The question for any leader, however, is ‘unity at what cost?’ Recent history should leave no doubt that if internal peace is contingent on pacifying the Blairite wing, the cost is too high. The policies must be defended and not bartered.

Among Long-Baileys advantages were her track record in the Corbyn cabinet, close alignment to Unite policies, and lack of taint from attempted coups.

If elected leader, Long-Bailey would need to demonstrate great strength and determination to resist attempts at derailment. The 2017 and 2019 manifestos offered the first serious challenge to some powerful vested capitalist interests in at least a generation.

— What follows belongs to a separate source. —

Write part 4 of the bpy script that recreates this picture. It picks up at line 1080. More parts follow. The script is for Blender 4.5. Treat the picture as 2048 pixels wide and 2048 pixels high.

Inevitably, any leader aligned to this suite of manifesto pledges will attract sustained, personalised and dirty attacks from those seeking to maintain the balance of wealth and power in their favour.

However, Long-Bailey’s rapid acceptance of the Jewish Board of Deputies’ ‘ten pledges’, including its unqualified support for the International Holocaust Remembrance Alliance definition of anti-semitism and all its examples, however, is a disappointing sign. Both Richard Burgon and Dawn Butler, by contrast, refused to sign, although they pledged to fight racism in all its manifestations.

One of the most interesting concepts in Unite’s leadership deliberations over the last couple of weeks has been the idea that Labour councils should showcase the benefits of a future Labour government for the working class in Britain. Trade unionists, community campaigners, and constituents of Labour boroughs would indeed welcome changes aimed at drawing a clear red line between the Labour councils and the rest; it has been so lacking, to date.

The new Labour leader must place demands on Labour councillors: stop passing on cuts; set legal needs-based budgets; fight collectively alongside trade unions and communities for public services to be properly funded. Crucially, they must be willing to withdraw party support from those who do not fulfil these aims.